Old Russian literature consists of several sparse masterpieces written in the Old Russian language. Anonymous works of this nature include The Tale of Igor's Campaign and the Praying of Daniel the Immured Another popular genre of the Old Russian literature were the so called Lives of the saints. Life of Alexander Nevsky is one of the best known. Bylinas -- oral folk epics -- fused Christian and pagan traditions.

Medieval Russian literature had an overwhelmingly religious character and used an adapted form of the Church Slavonic language. The first work in colloquial Russian, the autobiography of archpriest Avvakum, emerged only in the mid-17th century.

The "Westernization" of Russia (commonly associated with the names of Tsar Peter the Great and Tsarina Catherine the Great) coincided with reform of the Russian alphabet and increased tolerance of the idea of employing the popular language for general literary purposes.

Romanticism permitted a flowering of especially poetic talent: the names of Zhukovsky and Pushkin came to the fore, followed by Mikhail Lermontov.

Other genres came to the fore with the approach of the 20th century. Anton Chekhov excelled in writing short stories and drama, and Anna Akhmatova represented innovative lyricists.

Sovietization of Russia affected literature after 1917. Maxim Gorky, Nobel Prize winner Mikhail Sholokhov, Valentin Kataev, Alexei Nikolaevich Tolstoi, Vladimir Mayakovsky, Ilf and Petrov came to prominence as part of Soviet literature.

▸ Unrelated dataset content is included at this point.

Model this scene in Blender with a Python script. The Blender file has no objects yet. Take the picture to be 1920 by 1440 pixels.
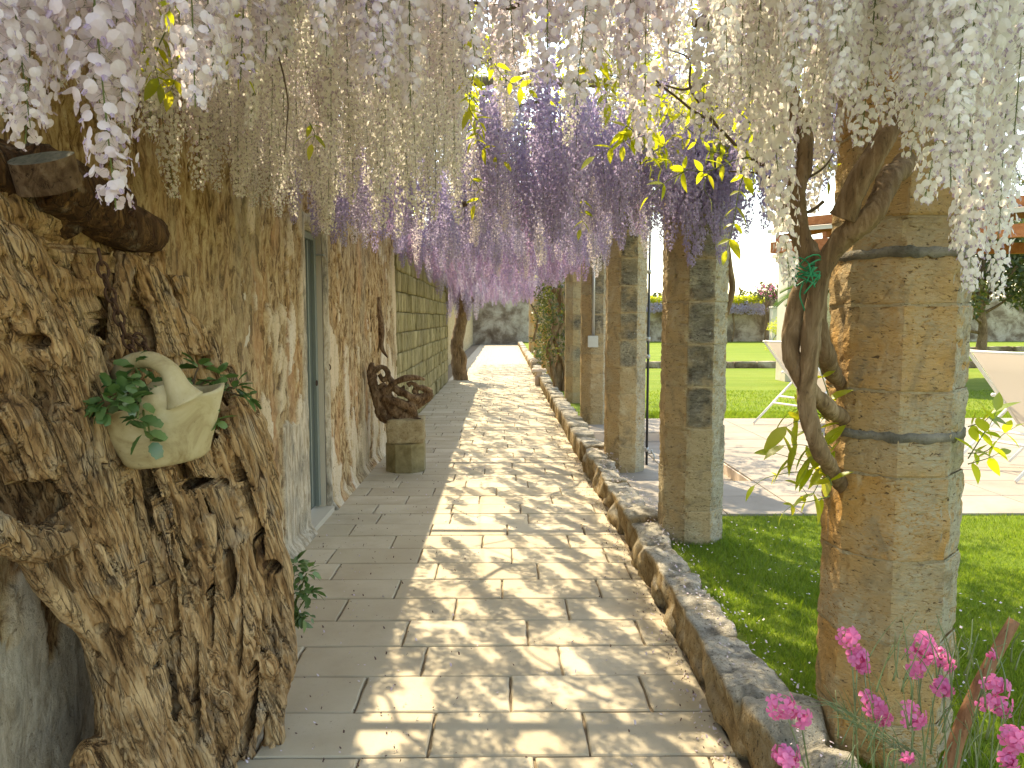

In post-Stalin Russia Socialist realism remained the only permitted style; writers like Nobel Prize winner Alexandr Solzhenitsyn (who built his works on the legacy of the gulag camps) or Venedikt Erofeev continued the tradition of clandestine literature. Post-Communist Russia saw most of these works published and become a part of mainstream culture. However, even before the decay of the Soviet Union, tolerance to non-mainstream art had continuously started to grow. Bulgakov, Solzhenitsyn and Varlam Shalamov published some material in the 1960s. Social criticism, as in the science fiction of the Strugatsky brothers and the literature of the Mitkis became popular. As another post-Stalin development, bard poetry developed.